Market Crash on Monday April 27, 2015?

by JDH on March 14, 2015

Historically, market crashes don’t happen from the peak.  The market makes a new high, then corrects, then goes up, and only when all buying is exhausted does the market crash.

The DOW peaked at 14,164 on October 7, 2007, and didn’t bottom until November 26, 2007, at 12,743, a 10% loss in 48 days.

DOWMarch6-2009

On August 28, 2008 the DOW hit 11,715.  On October 27, 2008 the DOW hit 8,176.  That was a 30% drop in 60 days.

The “final” bottom didn’t occur until March 6, 2009 when the DOW touched 6,626.94, a drop of 53% from the peak in October, 2007.

My point is this: the market doesn’t make a new high and then crash.  Corrections, or crashes, occur gradually, and then all at once.  That may appear to be a contradictory statement, but it isn’t.  The market peaks, then eases, and then as buyers get nervous downward pressure builds and then you have a crash.

Historically these surprise crashes tend to happen somewhere in the range of 55 days after a peak, as shown in the above examples.  Could be 48 days.  Could be 60, but it’s somewhere in that range.

Which brings us to March 2, 2015 when the DOW made an all-time high of 18,288.63, and we have had no highs since then.  On Thursday and Friday the DOW dropped into the 17,630 range, a decrease of 4% since the peak. That could be it.  More money may be printed on Monday, the markets recover, and it’s on to new highs.

But, if we don’t see a new high before Monday April 27, 2015, which is 56 days since the peak, it may be time to get nervous, because that’s when unexpected crashes happen.
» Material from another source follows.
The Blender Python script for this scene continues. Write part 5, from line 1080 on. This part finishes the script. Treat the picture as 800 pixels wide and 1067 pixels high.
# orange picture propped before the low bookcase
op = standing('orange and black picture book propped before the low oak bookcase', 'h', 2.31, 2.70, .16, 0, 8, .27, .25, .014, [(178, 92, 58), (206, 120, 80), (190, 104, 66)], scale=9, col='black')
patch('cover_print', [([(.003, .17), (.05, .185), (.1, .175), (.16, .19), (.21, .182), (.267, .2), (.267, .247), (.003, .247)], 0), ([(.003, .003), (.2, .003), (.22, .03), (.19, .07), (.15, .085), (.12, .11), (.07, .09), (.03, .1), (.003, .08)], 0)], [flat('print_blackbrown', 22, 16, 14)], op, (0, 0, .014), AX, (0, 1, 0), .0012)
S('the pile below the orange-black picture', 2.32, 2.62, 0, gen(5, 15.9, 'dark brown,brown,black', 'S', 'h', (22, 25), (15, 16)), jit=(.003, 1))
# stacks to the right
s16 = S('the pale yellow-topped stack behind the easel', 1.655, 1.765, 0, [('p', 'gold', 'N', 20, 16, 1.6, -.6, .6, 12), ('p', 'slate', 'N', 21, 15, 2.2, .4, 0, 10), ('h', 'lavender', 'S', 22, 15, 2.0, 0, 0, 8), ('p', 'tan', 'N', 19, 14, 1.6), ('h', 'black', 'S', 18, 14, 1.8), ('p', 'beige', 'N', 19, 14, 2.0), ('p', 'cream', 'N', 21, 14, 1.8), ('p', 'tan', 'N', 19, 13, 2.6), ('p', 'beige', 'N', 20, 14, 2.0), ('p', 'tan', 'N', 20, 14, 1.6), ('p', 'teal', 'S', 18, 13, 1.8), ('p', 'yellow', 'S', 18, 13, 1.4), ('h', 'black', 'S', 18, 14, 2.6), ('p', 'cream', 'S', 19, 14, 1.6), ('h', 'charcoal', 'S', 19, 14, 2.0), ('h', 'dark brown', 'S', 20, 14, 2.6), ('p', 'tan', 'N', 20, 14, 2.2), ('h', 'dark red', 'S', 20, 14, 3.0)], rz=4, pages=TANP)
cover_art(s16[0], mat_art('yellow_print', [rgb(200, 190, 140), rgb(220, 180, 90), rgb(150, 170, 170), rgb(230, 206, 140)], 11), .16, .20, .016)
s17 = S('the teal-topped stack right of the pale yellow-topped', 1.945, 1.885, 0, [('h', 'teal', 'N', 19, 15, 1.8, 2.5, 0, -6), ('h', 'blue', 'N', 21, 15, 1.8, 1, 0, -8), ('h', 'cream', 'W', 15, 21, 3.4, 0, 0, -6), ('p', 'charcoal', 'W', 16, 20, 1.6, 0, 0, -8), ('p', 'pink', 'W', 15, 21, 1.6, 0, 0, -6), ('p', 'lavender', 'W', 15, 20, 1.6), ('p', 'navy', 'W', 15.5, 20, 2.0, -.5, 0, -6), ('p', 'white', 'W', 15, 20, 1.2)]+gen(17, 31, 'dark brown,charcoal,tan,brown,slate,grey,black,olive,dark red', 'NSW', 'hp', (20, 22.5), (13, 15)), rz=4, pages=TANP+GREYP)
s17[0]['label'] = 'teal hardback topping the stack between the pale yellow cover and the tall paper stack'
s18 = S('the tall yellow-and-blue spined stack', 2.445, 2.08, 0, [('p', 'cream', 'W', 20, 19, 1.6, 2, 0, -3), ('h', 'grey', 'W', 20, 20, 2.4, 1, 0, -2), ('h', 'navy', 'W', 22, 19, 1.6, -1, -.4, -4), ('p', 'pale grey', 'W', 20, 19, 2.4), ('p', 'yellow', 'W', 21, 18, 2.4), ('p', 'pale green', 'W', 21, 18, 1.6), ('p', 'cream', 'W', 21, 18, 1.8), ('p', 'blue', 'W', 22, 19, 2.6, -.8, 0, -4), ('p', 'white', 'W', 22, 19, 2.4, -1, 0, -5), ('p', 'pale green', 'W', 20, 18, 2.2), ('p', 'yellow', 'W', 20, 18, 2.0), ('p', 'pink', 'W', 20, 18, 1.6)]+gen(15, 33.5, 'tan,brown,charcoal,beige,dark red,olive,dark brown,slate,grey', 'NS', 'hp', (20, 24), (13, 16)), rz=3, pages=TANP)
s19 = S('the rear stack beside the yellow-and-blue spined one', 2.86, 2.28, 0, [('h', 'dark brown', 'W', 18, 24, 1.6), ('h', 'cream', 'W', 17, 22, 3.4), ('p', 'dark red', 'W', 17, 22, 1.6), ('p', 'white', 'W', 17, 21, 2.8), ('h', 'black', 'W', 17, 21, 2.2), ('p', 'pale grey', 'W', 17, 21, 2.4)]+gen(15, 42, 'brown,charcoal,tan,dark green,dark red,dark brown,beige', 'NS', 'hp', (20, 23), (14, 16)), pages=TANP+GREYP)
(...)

This six plus year bull market is fueled entirely by government money printing.  Structural unemployment remains very high (labor force participation is very low, which leads to artificially impressive unemployment numbers), consumer debt is high, and commodity prices are low, which is not a sign of an economic recovery.

Something has to give at some point, so holding cash is not a bad idea.  Cash will be king after the crash.

My plan?  It’s not April yet, so let the good times roll.  I’m doing covered writes every week on my core holdings, to mitigate my losses, or to leave me positioned for gains.  So far, it’s worked out well.  We shall see.